Instructions for the task:
Your task is to transcribe the records exactly, skipping every image.
+++ Source material +++
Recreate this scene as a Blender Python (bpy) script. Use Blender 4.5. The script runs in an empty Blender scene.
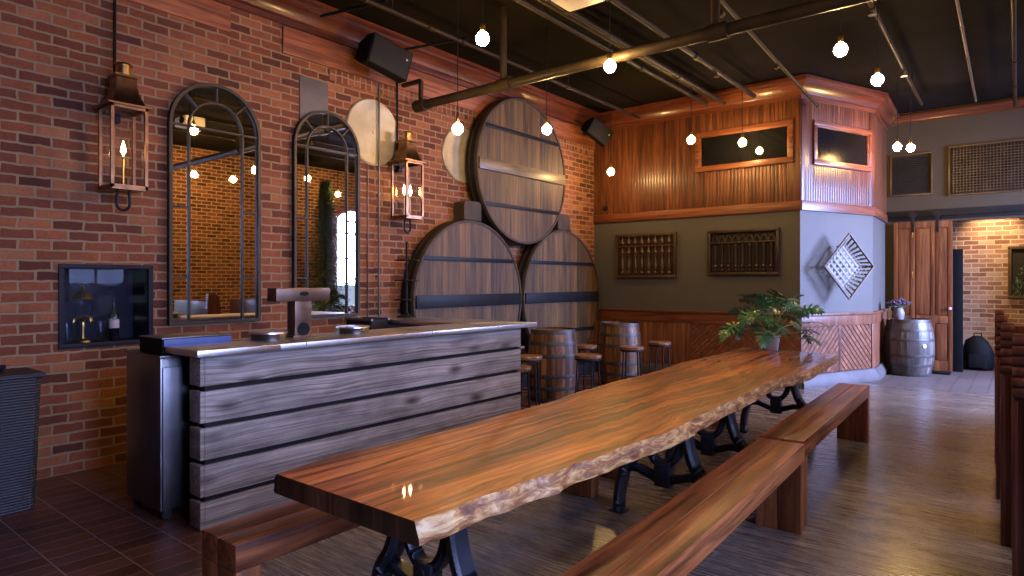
import bpy, bmesh, math, random
from mathutils import Vector, Matrix
random.seed(7)
R = math.radians
SC = bpy.context.scene
COL = SC.collection

# ------------------------------------------------------------------ helpers
class MB:
    def __init__(s): s.bm = bmesh.new(); s.mi = 0
    def _f(s, vs):
        try:
            f = s.bm.faces.new(vs); f.material_index = s.mi; return f
        except ValueError: return None
    def v(s, *p): return s.bm.verts.new(p)
    def box(s, x0, x1, y0, y1, z0, z1, b=0.0):
        x0, x1 = sorted((x0, x1)); y0, y1 = sorted((y0, y1)); z0, z1 = sorted((z0, z1))
        c = [s.v(x, y, z) for x in (x0, x1) for y in (y0, y1) for z in (z0, z1)]
        fs = [s._f([c[i] for i in q]) for q in ((0,1,3,2),(4,6,7,5),(0,4,5,1),(2,3,7,6),(0,2,6,4),(1,5,7,3))]
        if b > 0:
            es = set(e for f in fs for e in f.edges)
            bmesh.ops.bevel(s.bm, geom=list(es), offset=b, segments=2, affect='EDGES', profile=.6)
        return s
    def obox(s, c, ax, ay, az, b=0.0):                       # oriented box: centre and three half-axis vectors
        c = Vector(c); ax, ay, az = Vector(ax), Vector(ay), Vector(az)
        k = [s.bm.verts.new(c + i*ax + j*ay + l*az) for i in (-1,1) for j in (-1,1) for l in (-1,1)]
        fs = [s._f([k[i] for i in q]) for q in ((0,1,3,2),(4,6,7,5),(0,4,5,1),(2,3,7,6),(0,2,6,4),(1,5,7,3))]
        if b > 0:
            bmesh.ops.bevel(s.bm, geom=list(set(e for f in fs for e in f.edges)), offset=b, segments=2, affect='EDGES', profile=.6)
        return s
    def bar(s, p, q, w, h, up=(0,0,1), b=0.0):
        p, q = Vector(p), Vector(q); d = (q-p); L = d.length; d.normalize()
        up = Vector(up); sd = d.cross(up)
        if sd.length < 1e-4: sd = d.cross(Vector((1,0,0)))
        sd.normalize(); u = sd.cross(d)
        return s.obox((p+q)/2, d*L/2, sd*w/2, u*h/2, b)
    def tube(s, pts, r, n=10, cap=True, closed=False):
        pts = [Vector(p) for p in pts]; rs = r if isinstance(r, (list, tuple)) else [r]*len(pts)
        rings = []; N = len(pts); ref = None
        for i, p in enumerate(pts):
            if closed: d = pts[(i+1) % N] - pts[i-1]
            else: d = pts[min(i+1, N-1)] - pts[max(i-1, 0)]
            d.normalize()
            if ref is None:
                ref = Vector((0,0,1)) if abs(d.z) < .9 else Vector((1,0,0))
            a = d.cross(ref)
            if a.length < 1e-5: a = d.cross(Vector((0,1,0)))
            a.normalize(); b = a.cross(d); ref = b
            b = -b
            rings.append([s.bm.verts.new(p + rs[i]*(math.cos(t)*a + math.sin(t)*b)) for t in [2*math.pi*k/n for k in range(n)]])
        M = N if closed else N-1
        for i in range(M):
            A, B = rings[i], rings[(i+1) % N]
            for k in range(n): s._f([A[k], A[(k+1) % n], B[(k+1) % n], B[k]])
        if cap and not closed:
            s._f(list(reversed(rings[0]))); s._f(rings[-1])
        return s
    def lathe(s, prof, c=(0,0,0), n=24, axis='Z', a0=0, a1=2*math.pi, close=True):
        c = Vector(c); rings = []; full = abs(a1-a0-2*math.pi) < 1e-6
        m = n if full else n+1
        for (r, h) in prof:
            ring = []
            for k in range(m):
                t = a0 + (a1-a0)*k/n; x, y = r*math.cos(t), r*math.sin(t)
                p = Vector((x, y, h)) if axis == 'Z' else (Vector((x, h, y)) if axis == 'Y' else Vector((h, x, y)))
                ring.append(s.bm.verts.new(c + p))
            rings.append(ring)
        for A, B in zip(rings, rings[1:]):
            for k in range(n if full else n):
                s._f([A[k], A[(k+1) % m], B[(k+1) % m], B[k]])
        if close and full:
            if prof[0][0] > 1e-5: s._f(list(reversed(rings[0])))
            if prof[-1][0] > 1e-5: s._f(rings[-1])
        return s
    def prism(s, poly, y0, y1, plane='XZ'):                  # 2-D outline extruded between y0 and y1
        def P(a, b, t): return (a, t, b) if plane == 'XZ' else ((a, b, t) if plane == 'XY' else (t, a, b))
        A = [s.v(*P(a, b, y0)) for a, b in poly]; B = [s.v(*P(a, b, y1)) for a, b in poly]
        s._f(A); s._f(list(reversed(B))); n = len(poly)
        for i in range(n): s._f([A[i], B[i], B[(i+1) % n], A[(i+1) % n]])
        return s
    def quad(s, *p): s._f([s.v(*q) for q in p]); return s
    def build(s, name, mat, parent=None, loc=None, rotz=None, ang=.6, smooth=True, norm=True):
        bm = s.bm
        if norm: bmesh.ops.recalc_face_normals(bm, faces=bm.faces[:])
        if smooth:
            for f in bm.faces: f.smooth = True
            for e in bm.edges:
                e.smooth = not (len(e.link_faces) == 2 and e.calc_face_angle(0) > ang)
        me = bpy.data.meshes.new(name); bm.to_mesh(me); bm.free()
        for m in (mat if isinstance(mat, (list, tuple)) else [mat]): me.materials.append(m)
        o = bpy.data.objects.new(name, me); COL.objects.link(o)
        if parent: o.parent = parent
        if loc is not None: o.location = loc
        if rotz is not None: o.rotation_euler = (0, 0, rotz)
        return o

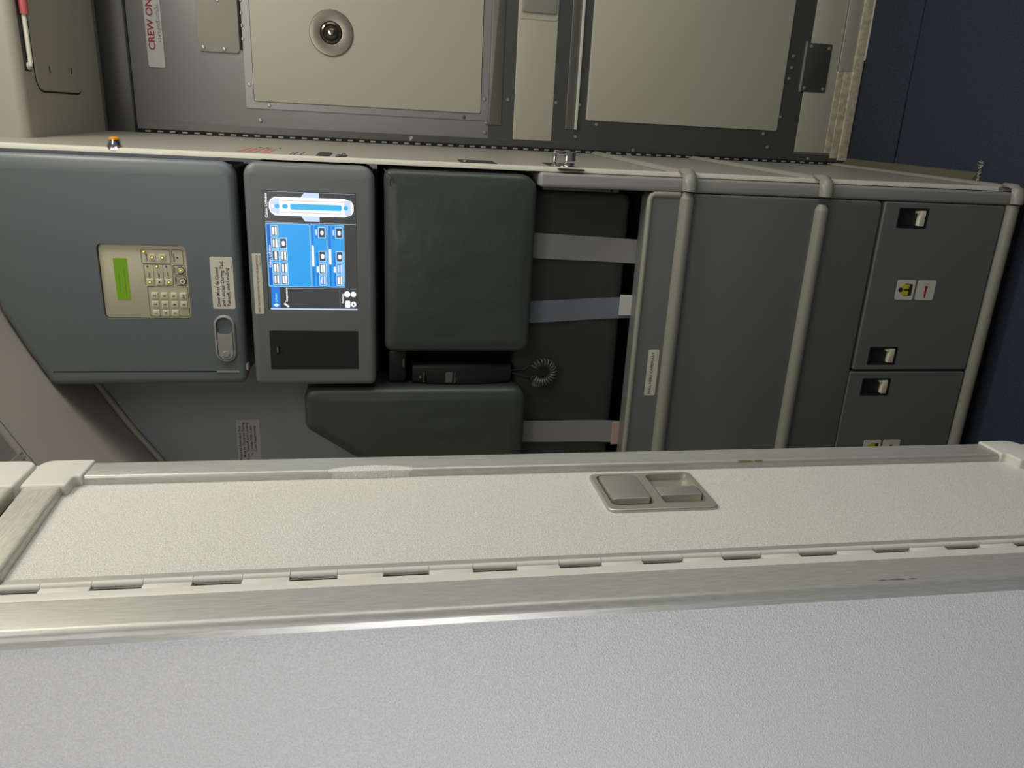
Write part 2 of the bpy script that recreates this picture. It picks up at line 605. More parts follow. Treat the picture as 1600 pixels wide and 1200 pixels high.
+++
Answer below:
Recreate this scene as a Blender Python (bpy) script. Use Blender 4.5. The script runs in an empty Blender scene.
import bpy, bmesh, math, random
from mathutils import Vector, Matrix
random.seed(7)
R = math.radians
SC = bpy.context.scene
COL = SC.collection

# ------------------------------------------------------------------ helpers
class MB:
    def __init__(s): s.bm = bmesh.new(); s.mi = 0
    def _f(s, vs):
        try:
            f = s.bm.faces.new(vs); f.material_index = s.mi; return f
        except ValueError: return None
    def v(s, *p): return s.bm.verts.new(p)
    def box(s, x0, x1, y0, y1, z0, z1, b=0.0):
        x0, x1 = sorted((x0, x1)); y0, y1 = sorted((y0, y1)); z0, z1 = sorted((z0, z1))
        c = [s.v(x, y, z) for x in (x0, x1) for y in (y0, y1) for z in (z0, z1)]
        fs = [s._f([c[i] for i in q]) for q in ((0,1,3,2),(4,6,7,5),(0,4,5,1),(2,3,7,6),(0,2,6,4),(1,5,7,3))]
        if b > 0:
            es = set(e for f in fs for e in f.edges)
            bmesh.ops.bevel(s.bm, geom=list(es), offset=b, segments=2, affect='EDGES', profile=.6)
        return s
    def obox(s, c, ax, ay, az, b=0.0):                       # oriented box: centre and three half-axis vectors
        c = Vector(c); ax, ay, az = Vector(ax), Vector(ay), Vector(az)
        k = [s.bm.verts.new(c + i*ax + j*ay + l*az) for i in (-1,1) for j in (-1,1) for l in (-1,1)]
        fs = [s._f([k[i] for i in q]) for q in ((0,1,3,2),(4,6,7,5),(0,4,5,1),(2,3,7,6),(0,2,6,4),(1,5,7,3))]
        if b > 0:
            bmesh.ops.bevel(s.bm, geom=list(set(e for f in fs for e in f.edges)), offset=b, segments=2, affect='EDGES', profile=.6)
        return s
    def bar(s, p, q, w, h, up=(0,0,1), b=0.0):
        p, q = Vector(p), Vector(q); d = (q-p); L = d.length; d.normalize()
        up = Vector(up); sd = d.cross(up)
        if sd.length < 1e-4: sd = d.cross(Vector((1,0,0)))
        sd.normalize(); u = sd.cross(d)
        return s.obox((p+q)/2, d*L/2, sd*w/2, u*h/2, b)
    def tube(s, pts, r, n=10, cap=True, closed=False):
        pts = [Vector(p) for p in pts]; rs = r if isinstance(r, (list, tuple)) else [r]*len(pts)
        rings = []; N = len(pts); ref = None
        for i, p in enumerate(pts):
            if closed: d = pts[(i+1) % N] - pts[i-1]
            else: d = pts[min(i+1, N-1)] - pts[max(i-1, 0)]
            d.normalize()
            if ref is None:
                ref = Vector((0,0,1)) if abs(d.z) < .9 else Vector((1,0,0))
            a = d.cross(ref)
            if a.length < 1e-5: a = d.cross(Vector((0,1,0)))
            a.normalize(); b = a.cross(d); ref = b
            b = -b
            rings.append([s.bm.verts.new(p + rs[i]*(math.cos(t)*a + math.sin(t)*b)) for t in [2*math.pi*k/n for k in range(n)]])
        M = N if closed else N-1
        for i in range(M):
            A, B = rings[i], rings[(i+1) % N]
            for k in range(n): s._f([A[k], A[(k+1) % n], B[(k+1) % n], B[k]])
        if cap and not closed:
            s._f(list(reversed(rings[0]))); s._f(rings[-1])
        return s
    def lathe(s, prof, c=(0,0,0), n=24, axis='Z', a0=0, a1=2*math.pi, close=True):
        c = Vector(c); rings = []; full = abs(a1-a0-2*math.pi) < 1e-6
        m = n if full else n+1
        for (r, h) in prof:
            ring = []
            for k in range(m):
                t = a0 + (a1-a0)*k/n; x, y = r*math.cos(t), r*math.sin(t)
                p = Vector((x, y, h)) if axis == 'Z' else (Vector((x, h, y)) if axis == 'Y' else Vector((h, x, y)))
                ring.append(s.bm.verts.new(c + p))
            rings.append(ring)
        for A, B in zip(rings, rings[1:]):
            for k in range(n if full else n):
                s._f([A[k], A[(k+1) % m], B[(k+1) % m], B[k]])
        if close and full:
            if prof[0][0] > 1e-5: s._f(list(reversed(rings[0])))
            if prof[-1][0] > 1e-5: s._f(rings[-1])
        return s
    def prism(s, poly, y0, y1, plane='XZ'):                  # 2-D outline extruded between y0 and y1
        def P(a, b, t): return (a, t, b) if plane == 'XZ' else ((a, b, t) if plane == 'XY' else (t, a, b))
        A = [s.v(*P(a, b, y0)) for a, b in poly]; B = [s.v(*P(a, b, y1)) for a, b in poly]
        s._f(A); s._f(list(reversed(B))); n = len(poly)
        for i in range(n): s._f([A[i], B[i], B[(i+1) % n], A[(i+1) % n]])
        return s
    def quad(s, *p): s._f([s.v(*q) for q in p]); return s
    def build(s, name, mat, parent=None, loc=None, rotz=None, ang=.6, smooth=True, norm=True):
        bm = s.bm
        if norm: bmesh.ops.recalc_face_normals(bm, faces=bm.faces[:])
        if smooth:
            for f in bm.faces: f.smooth = True
            for e in bm.edges:
                e.smooth = not (len(e.link_faces) == 2 and e.calc_face_angle(0) > ang)
        me = bpy.data.meshes.new(name); bm.to_mesh(me); bm.free()
        for m in (mat if isinstance(mat, (list, tuple)) else [mat]): me.materials.append(m)
        o = bpy.data.objects.new(name, me); COL.objects.link(o)
        if parent: o.parent = parent
        if loc is not None: o.location = loc
        if rotz is not None: o.rotation_euler = (0, 0, rotz)
        return o

Write part 2 of the bpy script that recreates this picture. It picks up at line 605. More parts follow. Treat the picture as 1600 pixels wide and 1200 pixels high.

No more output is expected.